On the following number, “Out of My Head,” the mood shifts to darker and heavier places through the use of a more prominent baseline and distortion. The singer deals with his own neuroses, repeating a need to get out of his own head. He expresses a relatable feeling as he also repeats, “I want to come back to me,” conveying a sense that he is losing himself and feeling generally lost and confused. The pain of previous songs is echoed here, but the focus turns inward rather than fixating on a relationship with someone else.

The following song, “I Only Wear Black,” has a light and bouncy melody mismatched with lyrics alluding to depression. This contrast seems intentional, as there is a generally topsy-turvy sense to the group’s style, which they often play into. The upbeat mood drips into the next song, “Ice Cream,” which has a somewhat bouncier bass line but less disjointed lyrics: “Is there really such a thing as too much fun? An ice cream in the sun.”

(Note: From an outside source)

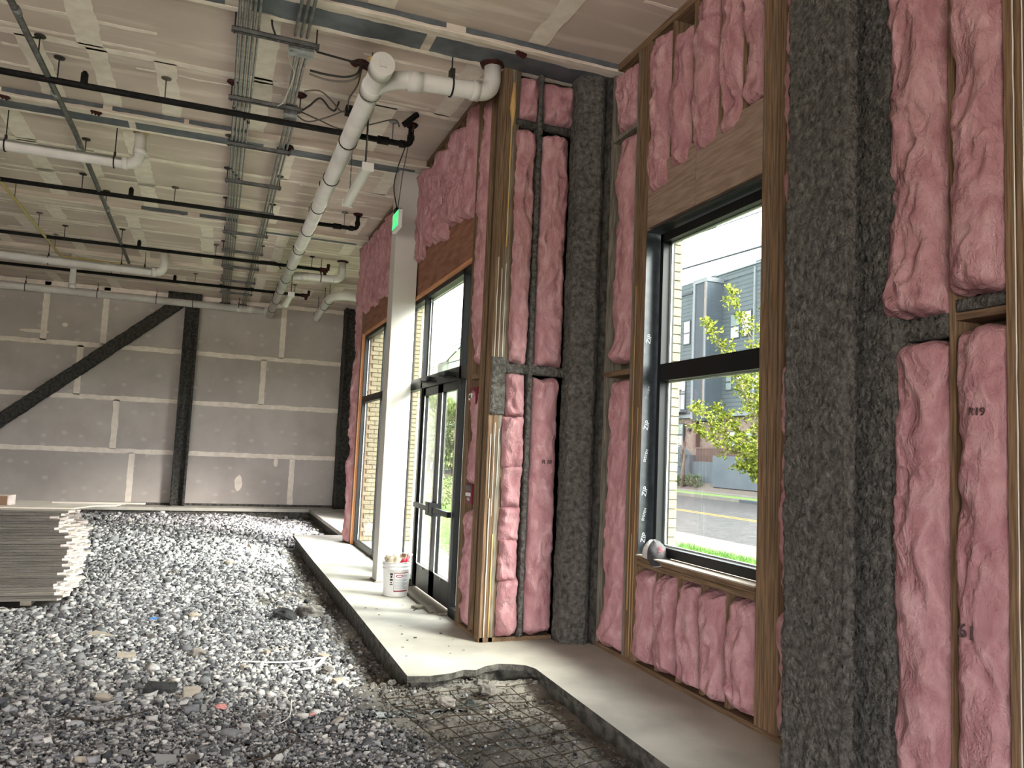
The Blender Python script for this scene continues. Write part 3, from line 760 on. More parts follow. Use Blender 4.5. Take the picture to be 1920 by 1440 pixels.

The heavier, warmer sound returns on the next (also confection-themed) track, “Dip You in Honey.” This song is probably the most outwardly sexual on the album, with its repetition of the eponymous, “I just wanna dip you in honey.” The style of guitar on this track is evocative of the Beatles during their Magical Mystery Tour phase, bringing about images of ’70s summer love.

Now, our album tour comes to an end with “I Don’t Know Why I Like You But I Do.” Again, images from earlier numbers are reflected in lines such as “You’re in the cherry cake and swimming in my mind, you’re in the orange juice that I spill” and in the repetitions of images of cake and orange cola from earlier songs. The lyrical links help to string together a mismatched whole, helping strange lyrics achieve an odd type of cohesion.

Beautiful People Will Ruin Your Life is not a straightforward work but, rather, a poem in need of further investigation. There are a plethora of strange, disjointed references that don’t give a full, clear meaning but which are evocative and intriguing nonetheless. Like a poem, the tracks are linked together with a similar sound and style but are somewhat difficult to dissect. The combination of songs using the first and second person outlines a sort of tortured, messed-up relationship and the singer’s navigation of it. Despite the puzzling lyrics, themes of love, pain, need, and turmoil come through. The overall title, Beautiful People Will Ruin Your Life, likely refers to this “you” present in so many of the songs, a beautiful person with the capacity to take over a person so much that they lose themselves.

The album seems to be, in many ways, a catharsis—a way of dealing with the tumultuousness of obsession and the way it can bite back. However, with the light and even catchy backing tracks, the listener does not get stuck in the realm of pain and despair. Namely, Beautiful People Will Ruin Your Life will not ruin your life. Quite to the contrary, it will add a nice soundtrack to your everyday routine.